Directions for this task:
What follows is a block of records; restate each one word for word.

Data supplied:
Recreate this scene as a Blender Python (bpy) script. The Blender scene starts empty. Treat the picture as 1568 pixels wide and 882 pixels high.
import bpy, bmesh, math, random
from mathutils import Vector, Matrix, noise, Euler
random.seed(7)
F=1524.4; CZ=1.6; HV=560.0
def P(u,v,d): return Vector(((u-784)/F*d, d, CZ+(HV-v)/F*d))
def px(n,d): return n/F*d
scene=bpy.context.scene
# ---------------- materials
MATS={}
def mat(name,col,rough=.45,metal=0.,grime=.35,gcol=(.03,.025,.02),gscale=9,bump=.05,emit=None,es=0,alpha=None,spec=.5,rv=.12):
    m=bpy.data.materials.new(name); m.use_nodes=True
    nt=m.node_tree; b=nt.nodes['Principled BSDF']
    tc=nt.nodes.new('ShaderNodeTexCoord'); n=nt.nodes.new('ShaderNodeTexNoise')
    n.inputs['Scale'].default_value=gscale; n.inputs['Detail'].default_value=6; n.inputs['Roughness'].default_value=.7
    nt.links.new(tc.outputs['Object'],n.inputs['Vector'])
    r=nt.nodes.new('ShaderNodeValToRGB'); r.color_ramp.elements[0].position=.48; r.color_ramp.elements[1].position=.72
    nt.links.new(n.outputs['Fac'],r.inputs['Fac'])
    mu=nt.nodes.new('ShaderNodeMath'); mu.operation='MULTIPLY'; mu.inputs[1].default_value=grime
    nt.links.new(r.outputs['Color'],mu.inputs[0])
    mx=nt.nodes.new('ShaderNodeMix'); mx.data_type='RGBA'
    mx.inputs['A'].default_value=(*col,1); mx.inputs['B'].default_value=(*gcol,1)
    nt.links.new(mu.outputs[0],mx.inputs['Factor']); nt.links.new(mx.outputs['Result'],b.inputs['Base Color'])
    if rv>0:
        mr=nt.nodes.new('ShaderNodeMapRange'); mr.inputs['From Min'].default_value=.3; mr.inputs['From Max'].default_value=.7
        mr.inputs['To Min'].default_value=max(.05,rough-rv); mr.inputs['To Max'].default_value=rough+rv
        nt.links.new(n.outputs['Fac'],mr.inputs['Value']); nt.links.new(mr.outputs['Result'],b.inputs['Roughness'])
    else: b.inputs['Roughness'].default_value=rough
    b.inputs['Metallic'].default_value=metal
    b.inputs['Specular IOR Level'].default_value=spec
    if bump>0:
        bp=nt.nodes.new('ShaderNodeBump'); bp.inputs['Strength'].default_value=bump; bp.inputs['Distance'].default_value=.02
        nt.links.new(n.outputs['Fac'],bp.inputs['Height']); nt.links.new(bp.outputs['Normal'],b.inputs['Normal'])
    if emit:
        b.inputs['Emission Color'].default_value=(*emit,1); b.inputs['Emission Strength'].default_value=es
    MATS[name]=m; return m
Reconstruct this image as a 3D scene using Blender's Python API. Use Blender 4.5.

Task answer:
Recreate this scene as a Blender Python (bpy) script. The Blender scene starts empty. Treat the picture as 1568 pixels wide and 882 pixels high.
import bpy, bmesh, math, random
from mathutils import Vector, Matrix, noise, Euler
random.seed(7)
F=1524.4; CZ=1.6; HV=560.0
def P(u,v,d): return Vector(((u-784)/F*d, d, CZ+(HV-v)/F*d))
def px(n,d): return n/F*d
scene=bpy.context.scene
# ---------------- materials
MATS={}
def mat(name,col,rough=.45,metal=0.,grime=.35,gcol=(.03,.025,.02),gscale=9,bump=.05,emit=None,es=0,alpha=None,spec=.5,rv=.12):
    m=bpy.data.materials.new(name); m.use_nodes=True
    nt=m.node_tree; b=nt.nodes['Principled BSDF']
    tc=nt.nodes.new('ShaderNodeTexCoord'); n=nt.nodes.new('ShaderNodeTexNoise')
    n.inputs['Scale'].default_value=gscale; n.inputs['Detail'].default_value=6; n.inputs['Roughness'].default_value=.7
    nt.links.new(tc.outputs['Object'],n.inputs['Vector'])
    r=nt.nodes.new('ShaderNodeValToRGB'); r.color_ramp.elements[0].position=.48; r.color_ramp.elements[1].position=.72
    nt.links.new(n.outputs['Fac'],r.inputs['Fac'])
    mu=nt.nodes.new('ShaderNodeMath'); mu.operation='MULTIPLY'; mu.inputs[1].default_value=grime
    nt.links.new(r.outputs['Color'],mu.inputs[0])
    mx=nt.nodes.new('ShaderNodeMix'); mx.data_type='RGBA'
    mx.inputs['A'].default_value=(*col,1); mx.inputs['B'].default_value=(*gcol,1)
    nt.links.new(mu.outputs[0],mx.inputs['Factor']); nt.links.new(mx.outputs['Result'],b.inputs['Base Color'])
    if rv>0:
        mr=nt.nodes.new('ShaderNodeMapRange'); mr.inputs['From Min'].default_value=.3; mr.inputs['From Max'].default_value=.7
        mr.inputs['To Min'].default_value=max(.05,rough-rv); mr.inputs['To Max'].default_value=rough+rv
        nt.links.new(n.outputs['Fac'],mr.inputs['Value']); nt.links.new(mr.outputs['Result'],b.inputs['Roughness'])
    else: b.inputs['Roughness'].default_value=rough
    b.inputs['Metallic'].default_value=metal
    b.inputs['Specular IOR Level'].default_value=spec
    if bump>0:
        bp=nt.nodes.new('ShaderNodeBump'); bp.inputs['Strength'].default_value=bump; bp.inputs['Distance'].default_value=.02
        nt.links.new(n.outputs['Fac'],bp.inputs['Height']); nt.links.new(bp.outputs['Normal'],b.inputs['Normal'])
    if emit:
        b.inputs['Emission Color'].default_value=(*emit,1); b.inputs['Emission Strength'].default_value=es
    MATS[name]=m; return m
Reconstruct this image as a 3D scene using Blender's Python API. Use Blender 4.5.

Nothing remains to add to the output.